One-Way Functions and Polynomial Time Dimension
Satyadev Nandakumar, Subin Pulari, Akhil S, Suronjona Sarma
TL;DR
The paper investigates whether a fundamental notion of information density in infinite sequences, polynomial-time dimension ${\mathrm{cdim}}_\mathrm{P}$, is robust to time-bounded Kolmogorov-rate ${\mathcal K}_{\mathrm{poly}}$. It proves a duality: the existence of one-way functions (OWFs) yields uniform dimension gaps between ${\mathrm{cdim}}_\mathrm{P}$ and ${\mathcal K}_{\mathrm{poly}}$ on sequences drawn from short-seed polynomial-time samplable distributions, and such distributions imply infinitely-often OWFs. Consequently, under OWFs, there exist individual sequences with ${\mathrm{cdim}}_\mathrm{P}(X) > {\mathcal K}_{\mathrm{poly}}(X)$, with gaps arbitrarily close to 1, and similar bounds hold for strong versions of the dimension. This result answers a long-standing open question about the robustness of polynomial-time dimension and connects meta-complexity notions to cryptographic primitives, showing that dimension-based randomness is non-robust in the presence of OWFs.
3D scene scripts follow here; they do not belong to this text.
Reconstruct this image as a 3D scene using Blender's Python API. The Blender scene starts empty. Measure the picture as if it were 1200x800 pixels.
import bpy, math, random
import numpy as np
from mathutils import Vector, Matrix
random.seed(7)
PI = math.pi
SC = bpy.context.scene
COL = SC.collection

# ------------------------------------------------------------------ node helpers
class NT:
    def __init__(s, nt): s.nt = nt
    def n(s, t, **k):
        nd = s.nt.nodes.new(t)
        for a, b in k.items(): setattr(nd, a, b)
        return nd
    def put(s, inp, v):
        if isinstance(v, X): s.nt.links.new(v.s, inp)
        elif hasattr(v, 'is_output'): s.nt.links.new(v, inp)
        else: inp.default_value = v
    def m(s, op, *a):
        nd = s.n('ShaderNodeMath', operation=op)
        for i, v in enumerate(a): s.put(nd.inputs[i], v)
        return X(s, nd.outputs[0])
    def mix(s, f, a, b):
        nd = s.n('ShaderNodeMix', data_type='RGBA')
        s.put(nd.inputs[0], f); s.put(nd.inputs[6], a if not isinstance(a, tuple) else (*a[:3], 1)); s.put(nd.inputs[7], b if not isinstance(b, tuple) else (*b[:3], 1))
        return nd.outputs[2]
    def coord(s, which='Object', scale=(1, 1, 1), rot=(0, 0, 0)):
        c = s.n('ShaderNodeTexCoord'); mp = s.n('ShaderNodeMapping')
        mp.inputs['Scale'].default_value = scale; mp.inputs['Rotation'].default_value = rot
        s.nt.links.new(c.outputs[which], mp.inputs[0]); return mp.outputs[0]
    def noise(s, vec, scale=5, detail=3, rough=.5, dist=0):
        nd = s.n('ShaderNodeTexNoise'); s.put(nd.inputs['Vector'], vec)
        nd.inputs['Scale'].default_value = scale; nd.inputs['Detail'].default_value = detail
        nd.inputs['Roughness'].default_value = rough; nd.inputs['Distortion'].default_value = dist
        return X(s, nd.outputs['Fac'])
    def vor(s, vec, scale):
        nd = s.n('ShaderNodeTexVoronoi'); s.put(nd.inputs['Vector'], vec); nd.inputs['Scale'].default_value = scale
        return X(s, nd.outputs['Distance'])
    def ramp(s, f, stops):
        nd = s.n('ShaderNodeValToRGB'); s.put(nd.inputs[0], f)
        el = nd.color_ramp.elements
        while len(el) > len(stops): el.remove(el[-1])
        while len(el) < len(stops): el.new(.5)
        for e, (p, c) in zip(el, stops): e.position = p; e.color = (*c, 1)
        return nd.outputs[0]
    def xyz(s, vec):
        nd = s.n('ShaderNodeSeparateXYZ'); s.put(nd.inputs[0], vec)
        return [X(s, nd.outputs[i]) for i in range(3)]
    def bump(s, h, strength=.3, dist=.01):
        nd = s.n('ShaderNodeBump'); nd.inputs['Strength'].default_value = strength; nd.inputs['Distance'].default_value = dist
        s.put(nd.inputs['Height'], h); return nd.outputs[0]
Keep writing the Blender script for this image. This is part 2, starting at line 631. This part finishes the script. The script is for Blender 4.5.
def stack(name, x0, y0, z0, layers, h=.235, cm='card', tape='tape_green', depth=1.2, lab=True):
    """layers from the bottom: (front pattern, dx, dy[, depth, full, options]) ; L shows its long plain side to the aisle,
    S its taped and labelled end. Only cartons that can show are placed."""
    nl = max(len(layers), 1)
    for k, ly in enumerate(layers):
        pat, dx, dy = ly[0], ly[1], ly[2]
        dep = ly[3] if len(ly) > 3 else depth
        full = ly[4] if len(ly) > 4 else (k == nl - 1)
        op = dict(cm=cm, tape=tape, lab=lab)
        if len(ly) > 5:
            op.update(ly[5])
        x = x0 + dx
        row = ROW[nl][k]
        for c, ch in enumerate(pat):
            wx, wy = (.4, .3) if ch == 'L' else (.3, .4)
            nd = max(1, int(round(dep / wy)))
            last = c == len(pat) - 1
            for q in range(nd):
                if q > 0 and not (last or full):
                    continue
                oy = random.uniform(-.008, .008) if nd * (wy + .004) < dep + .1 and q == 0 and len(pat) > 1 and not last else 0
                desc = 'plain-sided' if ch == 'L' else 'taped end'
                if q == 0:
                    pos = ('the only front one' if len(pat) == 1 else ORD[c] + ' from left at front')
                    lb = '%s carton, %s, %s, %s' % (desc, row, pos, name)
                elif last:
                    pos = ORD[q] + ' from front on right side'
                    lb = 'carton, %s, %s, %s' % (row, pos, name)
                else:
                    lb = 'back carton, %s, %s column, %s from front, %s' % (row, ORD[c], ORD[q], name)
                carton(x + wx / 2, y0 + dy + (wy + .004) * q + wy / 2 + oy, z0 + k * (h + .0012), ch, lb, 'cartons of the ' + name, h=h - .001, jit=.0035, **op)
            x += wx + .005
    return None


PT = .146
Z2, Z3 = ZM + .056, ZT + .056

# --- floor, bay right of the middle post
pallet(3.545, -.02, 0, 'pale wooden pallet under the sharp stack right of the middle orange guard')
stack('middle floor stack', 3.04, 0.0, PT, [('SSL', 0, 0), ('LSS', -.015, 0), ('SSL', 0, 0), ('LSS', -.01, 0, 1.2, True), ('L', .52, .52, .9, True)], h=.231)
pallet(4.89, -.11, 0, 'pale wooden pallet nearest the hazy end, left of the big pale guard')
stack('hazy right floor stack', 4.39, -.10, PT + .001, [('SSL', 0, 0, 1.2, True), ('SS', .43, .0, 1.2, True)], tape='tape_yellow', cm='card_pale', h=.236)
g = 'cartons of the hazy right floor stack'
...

The techniques combine extending PRGs to infinite sequences, gale manipulation, a distinguisher against PRGs, Borel-Cantelli arguments, Kolmogorov inequalities, and universal extrapolation to tie cryptographic hardness to information-density gaps. The findings imply that if ${\mathrm{cdim}}_\mathrm{P}$ and ${\mathcal K}_{\mathrm{poly}}$ were always equal, OWFs would not exist; conversely, OWFs imply significant separations, with potential implications for the foundations of randomness and complexity theory.
Abstract
This paper demonstrates a duality between the non-robustness of polynomial time dimension and the existence of one-way functions. Polynomial-time dimension (denoted $\mathrm{cdim}_\mathrm{P}$) quantifies the density of information of infinite sequences using polynomial time betting algorithms called $s$-gales. An alternate quantification of the notion of polynomial time density of information is using polynomial-time Kolmogorov complexity rate (denoted $\mathcal{K}_\text{poly}$). Hitchcock and Vinodchandran (CCC 2004) showed that $\mathrm{cdim}_\mathrm{P}$ is always greater than or equal to $\mathcal{K}_\text{poly}$. We first show that if one-way functions exist then there exists a polynomial-time samplable distribution with respect to which $\mathrm{cdim}_\mathrm{P}$ and $\mathcal{K}_\text{poly}$ are separated by a uniform gap with probability $1$. Conversely, we show that if there exists such a polynomial-time samplable distribution, then (infinitely-often) one-way functions exist. Using our main results, we solve a long standing open problem posed by Hitchcock and Vinodchandran (CCC 2004) and Stull under the assumption that one-way functions exist. We demonstrate that if one-way functions exist, then there are individual sequences $X$ whose poly-time dimension strictly exceeds $\mathcal{K}_\text{poly}(X)$, that is $\mathrm{cdim}_\mathrm{P}(X) > \mathcal{K}_\text{poly}(X)$. Further, we show that the gap between these quantities can be made as large as possible (i.e. close to 1). We also establish similar bounds for strong poly-time dimension versus asymptotic upper Kolmogorov complexity rates.